“Игроки” Гоголя опять выводят Сергея Женовача в лидеры театрального сезона
Сергей Женовач наконец-то поднял ставки московского сезона, самого провального за последние годы. Гоголевские “Игроки”, показанные его Студией театрального искусства, — счастливый случай ненатужной актуальности, растворенной в чистой театральной игре.
Женовача, только что получившего три “Золотые маски”, принято считать традиционалистом, и первая премьера выросшей из студенческого курса Студии театрального искусства — прошлогодний “Захудалый род” по роману Лескова был поставлен как будто для подтверждения этой нехитрой мысли. Простота формы, твердость убеждений и ясность целей заставляли с удивлением говорить о театре, занятом делом улучшения нравов, размышлениями о христианском и общественном долге. Женовач, в общем, выступил совершенно в духе фонвизинского Стародума, но так естественно, остроумно и вместе с тем серьезно, что не влюбиться в этот новый идеологический театр было нельзя.
Все это, однако, внушало разом восхищение и тревогу: если самое сильное сценическое высказывание выглядит у нас сегодня так, значит, мы снова повернулись к театральной Европе спиной. Ни внешность, ни суть “Захудалого рода” не встроишь в актуальный западный контекст. Нам-то все в этом спектакле радостно и важно, но национального там намного больше, чем универсального. Речь не о том, что надо чему-то соответствовать, просто театр иногда может быть непереводим, как поэзия: игра с патриархальной утопией, сколь угодно чудесная, — из области внутренних дел.
Тем неожиданней “Игроки”. Лаконичный по форме, четкий по ритму театр социальной критики. Как ни смешно, такой спектакль можно запросто представить хоть на немецкой сцене.
Фокус ведь не в том, что ее лидеры — Томас Остермайер или Михаэль Тальхаймер — переодевают персонажей Ибсена и Лессинга в современные костюмы и помещают, допустим, в икеевский интерьер (скопировать такой подход недорого стоит). Немецкий театральный орднунг — это прежде всего дисциплина режиссерской мысли, а уж потом актуальный антураж.
С антуражем в “Игроках” Женовача все просто. Художник Александр Боровский расставил аккуратным квадратом девять (по числу персонажей) столиков с зеленым сукном, по краям воткнул несколько колонн, примостил бюст Гоголя — он служит вешалкой, с которой начинается на этот раз не столько театр, сколько игорная зала, она же библиотека.
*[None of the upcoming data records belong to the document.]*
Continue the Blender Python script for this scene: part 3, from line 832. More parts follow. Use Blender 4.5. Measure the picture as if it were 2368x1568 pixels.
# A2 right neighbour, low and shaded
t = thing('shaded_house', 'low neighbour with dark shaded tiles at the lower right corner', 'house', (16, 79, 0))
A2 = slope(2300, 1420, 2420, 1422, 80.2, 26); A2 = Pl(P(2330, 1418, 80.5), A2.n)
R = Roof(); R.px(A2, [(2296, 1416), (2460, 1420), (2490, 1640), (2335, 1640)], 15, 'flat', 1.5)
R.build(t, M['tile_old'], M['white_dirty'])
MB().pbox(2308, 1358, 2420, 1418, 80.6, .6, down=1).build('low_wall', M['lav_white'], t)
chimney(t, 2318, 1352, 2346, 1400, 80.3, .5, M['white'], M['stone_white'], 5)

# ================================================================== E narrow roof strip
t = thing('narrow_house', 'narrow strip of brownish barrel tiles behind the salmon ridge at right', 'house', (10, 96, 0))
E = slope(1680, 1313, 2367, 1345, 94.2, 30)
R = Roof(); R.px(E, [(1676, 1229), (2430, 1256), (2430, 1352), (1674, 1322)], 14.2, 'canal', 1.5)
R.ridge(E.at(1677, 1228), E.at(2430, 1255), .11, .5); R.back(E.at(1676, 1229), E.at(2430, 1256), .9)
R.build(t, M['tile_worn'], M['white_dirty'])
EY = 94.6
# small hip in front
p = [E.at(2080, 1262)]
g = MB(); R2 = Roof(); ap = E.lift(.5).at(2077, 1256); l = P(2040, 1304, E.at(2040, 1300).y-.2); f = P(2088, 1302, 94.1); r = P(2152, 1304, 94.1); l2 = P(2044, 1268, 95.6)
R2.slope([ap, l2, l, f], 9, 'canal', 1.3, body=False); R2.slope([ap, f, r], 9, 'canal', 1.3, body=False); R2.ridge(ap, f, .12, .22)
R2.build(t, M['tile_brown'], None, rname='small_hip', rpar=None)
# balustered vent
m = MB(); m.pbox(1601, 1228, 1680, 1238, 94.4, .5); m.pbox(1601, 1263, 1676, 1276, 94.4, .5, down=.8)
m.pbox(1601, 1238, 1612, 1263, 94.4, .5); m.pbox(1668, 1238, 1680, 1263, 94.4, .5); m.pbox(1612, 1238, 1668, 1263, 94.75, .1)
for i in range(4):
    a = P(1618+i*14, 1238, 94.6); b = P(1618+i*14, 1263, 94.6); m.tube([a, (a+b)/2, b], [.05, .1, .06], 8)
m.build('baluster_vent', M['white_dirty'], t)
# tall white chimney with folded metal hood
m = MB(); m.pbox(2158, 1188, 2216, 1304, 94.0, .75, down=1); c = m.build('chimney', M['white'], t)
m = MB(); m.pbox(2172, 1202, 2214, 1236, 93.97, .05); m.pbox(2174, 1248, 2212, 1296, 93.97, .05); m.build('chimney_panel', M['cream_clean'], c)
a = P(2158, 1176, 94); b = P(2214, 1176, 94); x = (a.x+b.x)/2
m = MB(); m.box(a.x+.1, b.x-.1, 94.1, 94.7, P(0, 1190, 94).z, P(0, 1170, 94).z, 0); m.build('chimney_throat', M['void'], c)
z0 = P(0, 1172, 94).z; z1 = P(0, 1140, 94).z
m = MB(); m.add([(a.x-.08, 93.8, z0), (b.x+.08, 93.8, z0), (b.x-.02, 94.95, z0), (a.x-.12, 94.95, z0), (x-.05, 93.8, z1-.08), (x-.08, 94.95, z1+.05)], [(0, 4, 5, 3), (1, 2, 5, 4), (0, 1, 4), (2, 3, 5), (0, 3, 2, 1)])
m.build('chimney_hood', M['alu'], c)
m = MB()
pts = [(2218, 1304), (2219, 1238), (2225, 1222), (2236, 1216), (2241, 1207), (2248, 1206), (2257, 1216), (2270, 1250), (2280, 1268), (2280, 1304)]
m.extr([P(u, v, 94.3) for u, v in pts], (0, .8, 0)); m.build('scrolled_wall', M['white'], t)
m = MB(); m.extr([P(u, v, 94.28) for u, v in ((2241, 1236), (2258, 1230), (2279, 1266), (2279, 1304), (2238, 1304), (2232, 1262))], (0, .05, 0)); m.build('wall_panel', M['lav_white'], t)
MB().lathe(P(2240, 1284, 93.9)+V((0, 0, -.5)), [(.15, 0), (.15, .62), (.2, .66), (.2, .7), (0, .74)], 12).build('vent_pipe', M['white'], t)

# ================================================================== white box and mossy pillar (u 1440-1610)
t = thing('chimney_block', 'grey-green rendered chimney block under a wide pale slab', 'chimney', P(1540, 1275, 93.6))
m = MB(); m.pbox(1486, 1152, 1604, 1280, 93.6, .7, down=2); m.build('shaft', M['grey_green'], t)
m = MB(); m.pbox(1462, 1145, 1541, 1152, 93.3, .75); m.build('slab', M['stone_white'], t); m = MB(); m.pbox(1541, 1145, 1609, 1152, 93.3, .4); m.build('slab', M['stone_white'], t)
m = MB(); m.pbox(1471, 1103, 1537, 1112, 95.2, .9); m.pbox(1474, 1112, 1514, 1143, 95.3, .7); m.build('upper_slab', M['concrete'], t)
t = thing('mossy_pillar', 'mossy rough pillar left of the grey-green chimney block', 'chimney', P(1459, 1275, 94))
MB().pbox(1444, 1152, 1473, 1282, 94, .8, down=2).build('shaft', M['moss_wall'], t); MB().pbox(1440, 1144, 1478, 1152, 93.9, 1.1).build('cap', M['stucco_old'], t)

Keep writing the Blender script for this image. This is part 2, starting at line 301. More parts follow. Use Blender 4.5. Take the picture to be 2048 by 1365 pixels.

Все одеты в одинаковые черные тройки, пальто и шляпы, почти обезличены. Слугу и барина не распознать, пока тот или другой не откроет рот. Шулеры разных мастей схожи, как сотрудники соседних офисов.
В игре с классиком Женовач не передергивает и насильно ничего не осовременивает, это по-прежнему не в его правилах. Он просто очень приметлив.
Раз — и гоголевский помещик Ихарев (Андрей Шибаршин) выходит портретом амбициозного бизнес-вундеркинда, которого распирает от веры в то, что он-то умеет делать деньги — разве что вместо учебника по маркетингу молится на крапленую колоду по имени Аделаида Ивановна.
Два — и облапошившая Ихарева компания Утешительного (Алексей Вертков), Швохнева (Александр Обласов) и Кругеля (Григорий Служитель) оборачивается не менее узнаваемыми тертыми дельцами, которые отстают по технической оснастке, зато твердо знают, что ихаревские новейшие способы крапа — такая же ерунда, как “навыки эффективного общения” и “креативные стратегии” рядом с навыком банального отката.
Ну и три — у холуев, конечно, тоже сегодняшние повадки. Из этих точных портретных штрихов вырисовывается как нельзя более актуальный конфликт — самонадеянный, торопливый, эйфорический обман против подлости основательной, насиженной. И решен этот конфликт именно ритмически. Ихарев, аж притопывая от нетерпения, трижды повторяет: “Начнем же игру, господа!” А старые плуты знай себе орудуют вилками и причмокивают: “Да и балык хорош!”
При такой разнице темпераментов прокатывает даже самая откровенная разводка: Сергей Качанов, единственный в молодой команде актер со стажем (игравший у Женовача еще на Малой Бронной), намеренно пережимает в роли подсадного помещика Глова. Сергей Пирняк, изображающий Глова-младшего, завирается с детским азартом. А Ихарев все равно сглатывает наживку.
Он просто по молодости рад, что нашел друзей. Счастье товарищества, кстати, — одна из первейших ценностей в Студии театрального искусства. Самоироничны ли Женовач и его актеры? Почему бы нет.
В финале Ихарев, конечно, досадует на то, какого дал дурака, и обиженно лезет под стол. Однако видно, что урок усвоил. Но славно и то, что урок не выходит за рамки культурной игры.
Нет-нет, мы всего лишь в библиотеке.